One of the biggest hurdles for borrowers in 2024 has been serviceability. With interest rates at elevated levels, the borrowing capacity for most people has shrunk as a result of market conditions.
When we start working with a client, we begin by asking a straightforward question: “What is your current income that will support your application?” It may seem simple—after all, it’s the money that regularly hits your account, the funds you use for everyday expenses like your mortgage, bills, and entertainment. But from a lender’s perspective, it can be more complicated than it seems.
If you’re a full-time or part-time PAYG employee with a stable salary, the situation is usually clear-cut. However, things get more complex if your income includes variable components, such as overtime, bonuses, site allowances, travel allowances, or commissions. Every lender evaluates these income types differently. Because they tend to fluctuate from one pay period to the next, banks consider them less predictable.

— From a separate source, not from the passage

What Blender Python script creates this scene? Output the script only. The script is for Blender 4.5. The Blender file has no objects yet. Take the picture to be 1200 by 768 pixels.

So how do we determine your true income for borrowing purposes? Depending on the lender, they will typically want to average out your income over a specific period. This could range anywhere from 3 months to 6 months, and sometimes even up to 12 or 24 months, depending on the type of income. The timing of your application can also make a significant difference in what lenders will consider. For example, if you’re relying on overtime, many banks require “Year-To-Date” income evidence over the past three months. If you apply in September 2024, they’ll ask for the full 2023-2024 financial year earnings. But if you wait until October, they’ll only look at what you’ve earned since July 1st, which could drastically alter the amount of income considered. We often see this situation with professionals like nurses, police officers, and construction workers, especially those working on large-scale projects.
For self-employed clients, things get even more complex. We might initially ask for your taxable income, but that number alone rarely paints the full picture. Simply relying on your business profit figures can be tricky, as they don’t always provide a reliable basis for determining borrowing capacity. The financial statements of a self-employed person tell a more detailed story, showing not just income but also expenses and other factors that affect your overall financial standing.
This is why it’s crucial to consult an expert before approaching a lender. Each bank has its own credit policy, and by going directly to a single bank, you could be limiting your options—and in some cases, you may even hurt your chances of securing the best deal. A professional can help navigate these complexities, ensuring that your application is presented in the best possible light to the right lender.